Wednesday, August 25, 2010
How awesome my beautiful woman is!
I must say, that my wife is the greatest woman ever to exist!
Last night, overstock.com was doing a database change, and she was asking me about that. In case you didn't know by now, let me spell it out for you. I am a nerd, and when I start to talk about work, I often start to drop jargon into the conversation that is standard for work, so I didn't even pay attention. And... as I told her about the changes that needed to be made, I dropped "DBA" into the sentence, and she caught me in the middle and said, "database administrator, right?"
I had forgotten that I was talking to someone that wasn't a nerd, and had started our relationship a year ago with only a basic understanding of computers. She had reminded me that I'd never told her what the acronym meant! Here she was, giving the right phrase for the three letters.
It reminded me of another blog post I read once upon a time. I smiled, called her a nerd, and told her she has a job as a Linux Systems Administrator in her future (just to egg her on, mind you). However, with what she has learned in a year and a half just from listening to me, she could definitely have a future in Systems Admin if she decided she wanted to.
But the coolest thing? She listens, and remembers. I caught the BEST woman to ever exist!
Tuesday, August 24, 2010
Managing services as cheaply as possible
Okay. After paying $120/mo for a co-located server at a local datacenter, and after the server crashed, it was finally time to simplify and lower the costs. I started migrating services to cheap or free replacements while I checked the hardware to see if I could ressurect it, and ended up leaving services to reduce costs. And here is what I have come up with :
- I moved the registrar to a cheaper registrar (Register.com thinks they are the end-all solution, but are more trouble than they are worth - I even had to fight to be able to transfer my domains from them, because a couple of times they refused to transfer them).
This did a few things for me:
(A) Using the GoDaddy "park domain" option while the actual hardware was checked introduced me to their "Total DNS" tool in the domain manager, which allowed me to control the A, CNAME, MX, etc records and point the mail to another service.
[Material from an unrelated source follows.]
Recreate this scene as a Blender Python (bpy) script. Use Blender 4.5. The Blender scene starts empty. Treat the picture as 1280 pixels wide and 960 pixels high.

(B) This allowed me to resurrect services a little at a time without the original name servers in place. - Next I set up a free mail service and pointed the MX records over there. It's called "Google". They actually have a Google Apps for Businesses that utilizes mail, calendars, sites, etc., and it's a handy tool to have. They have instructions there. Cool thing - you end up using a gmail interface, or an IMAP client (or POP), and it's free.
- After this, I had basic services running for keeping the site, and thought I should explore the option of NOT co-locating the server (the co-location agreement kept me sitting at 5Gb/week for bandwidth, too), and started checking out virtual server options. I ended up settling on a VPSLink.com "Link 2" virtual host for the website (it's a small one, 128Mb RAM, 5Gb disk space, 0.5 CPU [Xen], with better bandwidth). It's perfect for a small website that isn't visited often. The cost for a "Link 2" option was $140 - for a year. I will upgrade at some point to the next level, but it will still be a cheaper option by far.
My costs have been reduced from $1,473.00 per year (registrar and co-location costs alone, not including management costs), to approximately $148.00 per year. What's not to like about that?
Wednesday, July 28, 2010
Whoops! The Server Died!
I can't believe it! The stability finally fell! After years and years of a stable platform, the powersupply failed on the server, and I am now trying to get some cables. Once they are here and installed, the site should be back up and running!